The Shattered Skull Sisterhood, a clique of militant Tepet ghosts, has received an influx of new members following the Battle of Futile Blood. They pull strings to launch incursions at Icewalker tribes from the North's many shadowlands, while the ghosts of Cathak and Sesus descent take precautions against the slain soldiers' retribution.
The Slender Ledgers, a cabal of bureaucrats, have discovered a hidden vault in a wing of the palace. Entombed within were several perfectly preserved corpses, coveted vessels for nemissaries. The Ledgers now jockey among themselves for access to the vessels, for they possess strange powers when worn and provide such detailed sensation that they almost feel like being alive again.
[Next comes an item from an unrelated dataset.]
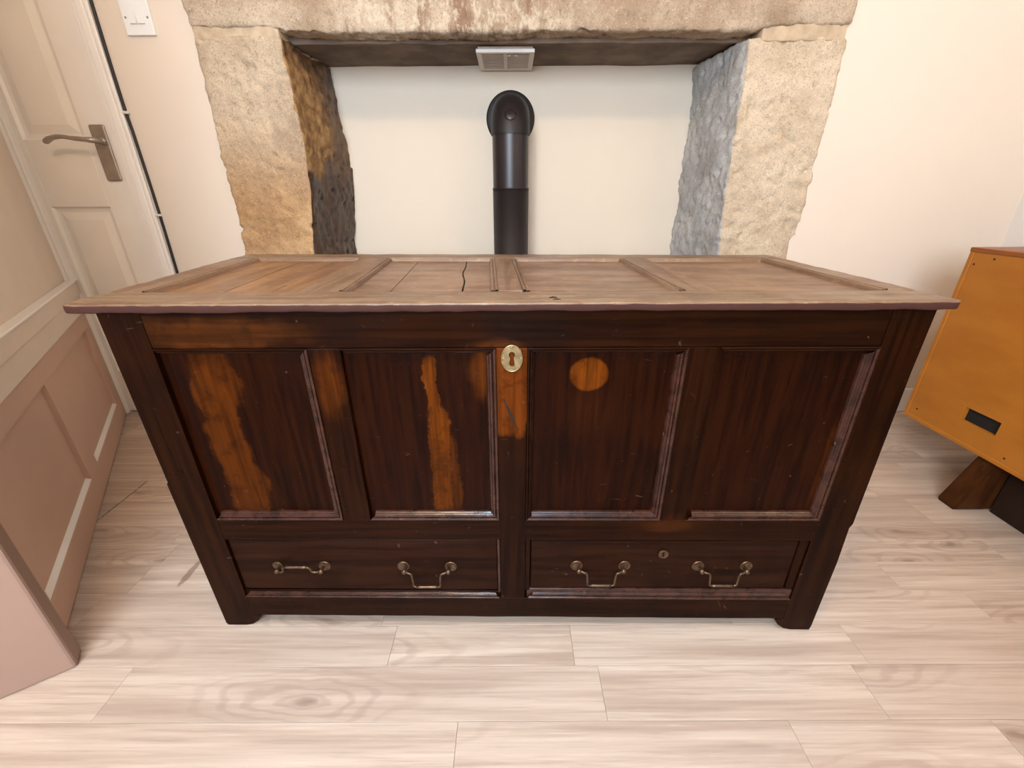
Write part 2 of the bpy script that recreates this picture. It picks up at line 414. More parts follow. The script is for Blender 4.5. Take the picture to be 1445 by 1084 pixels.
# ------------------------------------------------------------------ walls
bm = bmesh.new()
box(bm, -1.36, -.985, YB, 2.15, 0, 1.78)         # left of the fireplace
box(bm, 1.045, RX, YB, 2.15, 0, 1.78)            # right of the fireplace
box(bm, -1.36, RX, YB, 2.15, 1.77, 2.45)         # above
box(bm, -2.3, -1.36, YB, 2.15, 2.02, 2.45)       # above the door
box(bm, -2.3, -1.74, YB, 2.15, 0, 2.02)
struct(obj('wall_back', bm, M_wall), 'warm white plastered wall around the stone fireplace')
struct(obj('wall_recess', bx(-.985, 1.045, 2.05, 2.15, 0, 1.77), M_recess), 'smooth cream plaster at the back of the fireplace recess')
struct(obj('wall_right', bx(RX, RX + .12, -1.62, 2.15, 0, 2.45), M_wallR), 'pale plastered wall meeting the back wall behind the orange cabinet')
struct(obj('ceiling', bx(-3.2, RX + .12, -1.62, 2.15, 2.45, 2.55), M_wallR))
# rear wall with a window opening
bm = bmesh.new()
box(bm, -3.2, -1.20, -1.62, -1.5, 0, 2.45); box(bm, 0.30, RX, -1.62, -1.5, 0, 2.45)
box(bm, -1.20, .30, -1.62, -1.5, 0, .85); box(bm, -1.20, .30, -1.62, -1.5, 2.10, 2.45)
struct(obj('wall_rear', bm, M_wallR))
bm = bmesh.new()
box(bm, -1.20, -1.15, -1.60, -1.55, .85, 2.10); box(bm, .25, .30, -1.60, -1.55, .85, 2.10); box(bm, -1.15, .25, -1.60, -1.55, .85, .90); box(bm, -1.15, .25, -1.60, -1.55, 2.05, 2.10); box(bm, -.47, -.43, -1.60, -1.55, .90, 2.05)
struct(obj('window_1', bm, M_gloss))
struct(obj('wall_far_left', bx(-3.3, -3.2, -1.62, .7, 0, 2.45), M_wallR))

# oblique left wall, panelled below a dado rail
A = Vector((-1.767, 1.725, 0)); B = Vector((-1.046, .688, 0)); U = (A - B).normalized(); Nn = Vector((U.y, -U.x, 0)); Nn = Nn if Nn.x > 0 else -Nn
WM = Matrix((U, Nn, Vector((0, 0, 1)))).transposed().to_4x4(); WM.translation = B   # local (u along, n out of wall, z)
def W(bm, *a, **k): return box(bm, *a, M=WM, **k)
bm = bmesh.new(); W(bm, -.15, 1.262, -.14, -.002, 0, 2.45)
wlft = struct(obj('wall_left', bm, M_dado), 'oblique left wall, plain plaster above a low dado and painted panelling below')
def wpart(name, mat, *a, **k):
    bm = bmesh.new(); W(bm, *a, **k); return obj(name, bm, mat, wlft)
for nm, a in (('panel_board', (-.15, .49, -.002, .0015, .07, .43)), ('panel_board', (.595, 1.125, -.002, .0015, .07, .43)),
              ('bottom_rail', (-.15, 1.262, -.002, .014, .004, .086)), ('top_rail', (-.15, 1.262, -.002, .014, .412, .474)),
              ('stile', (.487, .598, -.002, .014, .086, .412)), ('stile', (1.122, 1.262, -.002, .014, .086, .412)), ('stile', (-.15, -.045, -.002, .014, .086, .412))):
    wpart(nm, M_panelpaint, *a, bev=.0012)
# sloping lips on the bottom rail and stiles that catch the light
def lip(u0, u1, z):
    bm = bmesh.new(); pts = ((u0, .0015, z + .008), (u0, .013, z), (u0, .0015, z - .004)), ((u1, .0015, z + .008), (u1, .013, z), (u1, .0015, z - .004))
    a = [bm.verts.new(WM @ Vector(p)) for p in pts[0]]; b = [bm.verts.new(WM @ Vector(p)) for p in pts[1]]
    bm.faces.new(a); bm.faces.new(b[::-1])
    for i in range(3): bm.faces.new((a[i], a[(i + 1) % 3], b[(i + 1) % 3], b[i]))
    return bm
obj('panel_lip', lip(-.045, .487, .088), M_gloss, wlft); obj('panel_lip', lip(.598, 1.122, .088), M_gloss, wlft)
wpart('dado_rail', M_dado, -.15, 1.262, -.002, .020, .474, .538, bev=.002)
wpart('dado_rail', M_dado, -.15, 1.262, -.002, .026, .538, .588, bev=.003)
wpart('dado_ledge', M_gloss, -.15, 1.255, -.002, .030, .587, .5945, bev=.002)
# end of the wall: boxed doorway lining in the foreground
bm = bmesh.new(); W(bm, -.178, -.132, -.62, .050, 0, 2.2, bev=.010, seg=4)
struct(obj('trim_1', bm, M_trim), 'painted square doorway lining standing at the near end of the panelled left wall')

# ------------------------------------------------------------------ door on the left with architraves
dl = empty('door_1', (-1.55, YB + .02, 0)); struct(dl, 'white gloss panelled door with a metal lever handle, left of the fireplace')
y0 = YB + .012
DX0, DX1 = -1.735, -1.384
for nm, a in (('stile', (-1.487, DX1, y0, y0 + .035, .01, 1.99)), ('stile', (DX0, -1.707, y0, y0 + .035, .01, 1.99)),
              ('lock_rail', (-1.707, -1.487, y0, y0 + .035, .858, 1.075)), ('bottom_rail', (-1.707, -1.487, y0, y0 + .035, .01, .20)), ('top_rail', (-1.707, -1.487, y0, y0 + .035, 1.88, 1.99))):
    obj(nm, bx(*a, bev=.001), M_gloss, dl)
def door_panel(z0, z1):
    bm = bmesh.new(); x0, x1 = -1.707, -1.487
    rings = []
    for (d, y) in ((0, y0 + .001), (.006, y0 + .009), (.016, y0 + .011), (.020, y0 + .011), (.046, y0 + .004)):
        rings.append([bm.verts.new(v) for v in ((x0 + d, y, z0 + d), (x1 - d, y, z0 + d), (x1 - d, y, z1 - d), (x0 + d, y, z1 - d))])
    for a, b in zip(rings, rings[1:]):
        for i in range(4): bm.faces.new((a[i], a[(i + 1) % 4], b[(i + 1) % 4], b[i]))
    bm.faces.new(rings[-1]); return bm
obj('door_panel', door_panel(.20, .858), M_gloss, dl); obj('door_panel', door_panel(1.075, 1.88), M_gloss, dl)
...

The Court has long been acquainted with the chernozem. The Chosen of the Dark Mother often serve as messengers for the court or as outright agents in the lands of the living. Allied Liminals can make use of the Court's modest influence throughout the underworld, so long as they do the Courtiers' bidding. Some have greatly affected the history of the court, acting as champions and executioners. A Breath Aspect Liminal, Duke Xiyou, even holds the position of Captain of the Northern Palace Guard. The Duke gives his aid to younger Liminals, loaning out effigies and artifacts in service of the Dark Mother.
The courtiers have recently heard tell of the Deathknights. Ancient shikari and glory-hounds venture forth from the Court's palace-complex to challenge the Lawgivers of the Abyss, while perfumed socialites seek to curry favor with the Abyssals and their Deathlord masters. The Ledaal Dead are desperate to tell their living relatives of their discoveries regarding the Chosen of the Inverse Sun, but they fear the Shadow Crusade, knowing firsthand how the house deals with blasphemies such as them.